Keep farms separate from housing development, preserve woodlands and bogs, and put housing developments in proper areas.
The land should look the way it does now one hundred years from now. I’d like to see it stay just the way it is.
Cluster or minimize the spread of development, control the density in certain areas, and maintain pristine areas.
Preserve the uniqueness of the area, share the uniqueness with others, and balance this with the reality of generational land transfer.
Value is not correlated to price, but rather importance. It is important to change perspectives away from strictly price. We have to define value and what is important to the community. We need a vocabulary to talk about that and strengthen that.
Change is inevitable. We have a sense of change over time. The current political climate values the environment. We must capitalize on these values. Maps with a regional focus provide a better way to discuss development in order to sustain the cohesive community vision and avoid pressures from developers. We have a pretty good idea about what ought to go where.
I’d like to see more stewardship: a view of the farm as part of the ecosystem and a value passed down through the family. What are the options to continue these traditions?
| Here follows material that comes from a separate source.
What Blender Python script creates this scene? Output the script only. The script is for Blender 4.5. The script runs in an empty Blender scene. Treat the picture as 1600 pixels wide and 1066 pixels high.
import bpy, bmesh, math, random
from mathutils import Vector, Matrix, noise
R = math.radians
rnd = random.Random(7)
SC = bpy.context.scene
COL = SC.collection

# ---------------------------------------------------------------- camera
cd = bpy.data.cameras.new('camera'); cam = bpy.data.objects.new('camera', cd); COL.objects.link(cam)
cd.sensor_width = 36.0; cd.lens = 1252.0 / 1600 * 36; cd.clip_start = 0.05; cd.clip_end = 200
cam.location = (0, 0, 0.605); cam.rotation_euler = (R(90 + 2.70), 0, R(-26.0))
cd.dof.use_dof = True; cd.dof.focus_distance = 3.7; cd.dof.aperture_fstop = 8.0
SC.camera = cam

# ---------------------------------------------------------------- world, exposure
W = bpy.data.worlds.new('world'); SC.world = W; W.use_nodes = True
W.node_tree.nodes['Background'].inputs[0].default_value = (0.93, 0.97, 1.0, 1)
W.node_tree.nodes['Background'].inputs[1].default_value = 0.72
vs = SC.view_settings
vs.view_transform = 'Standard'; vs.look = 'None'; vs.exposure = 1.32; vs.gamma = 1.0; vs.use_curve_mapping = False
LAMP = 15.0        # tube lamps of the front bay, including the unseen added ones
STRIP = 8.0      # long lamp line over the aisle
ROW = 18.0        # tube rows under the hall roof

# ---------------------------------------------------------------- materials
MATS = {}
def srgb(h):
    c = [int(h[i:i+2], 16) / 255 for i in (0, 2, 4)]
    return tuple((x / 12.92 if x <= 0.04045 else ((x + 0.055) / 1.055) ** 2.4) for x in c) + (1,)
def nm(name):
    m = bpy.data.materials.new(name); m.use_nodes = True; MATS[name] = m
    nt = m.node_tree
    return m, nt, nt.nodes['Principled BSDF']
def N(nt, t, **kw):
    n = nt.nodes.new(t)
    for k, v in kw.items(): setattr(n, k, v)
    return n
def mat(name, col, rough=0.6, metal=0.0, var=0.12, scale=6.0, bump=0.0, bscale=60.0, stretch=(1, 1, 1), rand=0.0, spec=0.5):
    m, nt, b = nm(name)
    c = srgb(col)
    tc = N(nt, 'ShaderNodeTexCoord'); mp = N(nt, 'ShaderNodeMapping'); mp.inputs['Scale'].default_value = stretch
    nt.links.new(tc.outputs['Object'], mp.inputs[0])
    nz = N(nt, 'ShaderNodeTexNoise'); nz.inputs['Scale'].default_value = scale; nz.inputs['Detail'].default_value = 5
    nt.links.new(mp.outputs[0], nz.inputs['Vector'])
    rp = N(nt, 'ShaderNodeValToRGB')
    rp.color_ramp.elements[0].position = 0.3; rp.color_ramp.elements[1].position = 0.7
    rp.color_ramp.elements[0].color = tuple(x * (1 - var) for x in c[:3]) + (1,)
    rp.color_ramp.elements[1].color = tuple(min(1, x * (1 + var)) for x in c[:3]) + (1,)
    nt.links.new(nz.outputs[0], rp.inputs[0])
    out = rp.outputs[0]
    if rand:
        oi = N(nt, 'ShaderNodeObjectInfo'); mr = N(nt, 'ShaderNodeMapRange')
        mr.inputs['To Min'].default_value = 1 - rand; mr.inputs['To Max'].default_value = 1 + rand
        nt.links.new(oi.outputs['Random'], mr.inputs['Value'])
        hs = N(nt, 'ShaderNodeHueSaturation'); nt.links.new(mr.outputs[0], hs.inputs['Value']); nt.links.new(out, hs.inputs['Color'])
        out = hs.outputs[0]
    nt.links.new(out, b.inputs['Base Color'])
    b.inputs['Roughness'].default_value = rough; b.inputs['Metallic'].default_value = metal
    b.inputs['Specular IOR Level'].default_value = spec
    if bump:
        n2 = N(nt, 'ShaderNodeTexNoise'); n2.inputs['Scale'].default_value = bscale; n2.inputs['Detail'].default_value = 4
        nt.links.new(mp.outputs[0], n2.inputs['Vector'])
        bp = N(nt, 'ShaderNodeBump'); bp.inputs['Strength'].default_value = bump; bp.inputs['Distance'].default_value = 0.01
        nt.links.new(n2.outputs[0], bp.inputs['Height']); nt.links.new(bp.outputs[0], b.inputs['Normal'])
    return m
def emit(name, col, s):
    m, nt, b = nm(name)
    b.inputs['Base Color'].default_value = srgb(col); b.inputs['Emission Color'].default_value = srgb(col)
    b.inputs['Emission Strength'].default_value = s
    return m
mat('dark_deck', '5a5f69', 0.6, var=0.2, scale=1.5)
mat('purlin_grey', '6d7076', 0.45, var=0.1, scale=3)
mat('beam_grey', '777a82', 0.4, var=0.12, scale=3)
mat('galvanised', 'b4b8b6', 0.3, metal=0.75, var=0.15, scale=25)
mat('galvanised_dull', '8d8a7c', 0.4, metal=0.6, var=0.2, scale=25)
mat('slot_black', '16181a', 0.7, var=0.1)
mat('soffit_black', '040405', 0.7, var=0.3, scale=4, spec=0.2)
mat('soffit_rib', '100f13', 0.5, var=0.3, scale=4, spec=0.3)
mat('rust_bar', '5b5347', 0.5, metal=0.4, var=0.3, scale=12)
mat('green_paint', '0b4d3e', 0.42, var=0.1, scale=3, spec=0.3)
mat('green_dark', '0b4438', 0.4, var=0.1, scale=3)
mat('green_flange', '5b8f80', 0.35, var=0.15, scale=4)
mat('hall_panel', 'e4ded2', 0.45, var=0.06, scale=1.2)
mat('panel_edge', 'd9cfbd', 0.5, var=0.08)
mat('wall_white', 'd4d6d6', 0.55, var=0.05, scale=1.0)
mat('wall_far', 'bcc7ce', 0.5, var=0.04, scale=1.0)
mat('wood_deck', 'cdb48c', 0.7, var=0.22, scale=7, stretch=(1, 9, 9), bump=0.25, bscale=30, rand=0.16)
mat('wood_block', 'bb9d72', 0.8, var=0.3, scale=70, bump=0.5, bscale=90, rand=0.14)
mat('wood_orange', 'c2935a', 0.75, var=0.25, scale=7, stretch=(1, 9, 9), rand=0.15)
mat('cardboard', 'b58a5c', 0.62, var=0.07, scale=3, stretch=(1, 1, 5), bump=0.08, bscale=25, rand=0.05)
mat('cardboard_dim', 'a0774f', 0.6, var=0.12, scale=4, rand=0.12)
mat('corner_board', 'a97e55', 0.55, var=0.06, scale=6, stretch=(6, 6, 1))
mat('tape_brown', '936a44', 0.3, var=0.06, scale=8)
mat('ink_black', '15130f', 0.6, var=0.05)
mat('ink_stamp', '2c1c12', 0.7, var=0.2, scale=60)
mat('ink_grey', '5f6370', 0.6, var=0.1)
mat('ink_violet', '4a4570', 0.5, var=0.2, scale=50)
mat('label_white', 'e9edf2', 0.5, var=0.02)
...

A different focus of development, a regional focus from the ground up using bioregional planning regions, planning based on ecology, watersheds and other natural phenomenon, that provide more flexible ways of development. We value what we measure, and so we ought to measure what we value; give it reality and give it a constituency.
I’d like to have this place look pretty much the way it does today one hundred years from now, but with establishment of corridors between fragmented areas, and adjustments in land use, although in general there’s good management of land in the Avon Hills. We will have more people, and how to deal with that is important.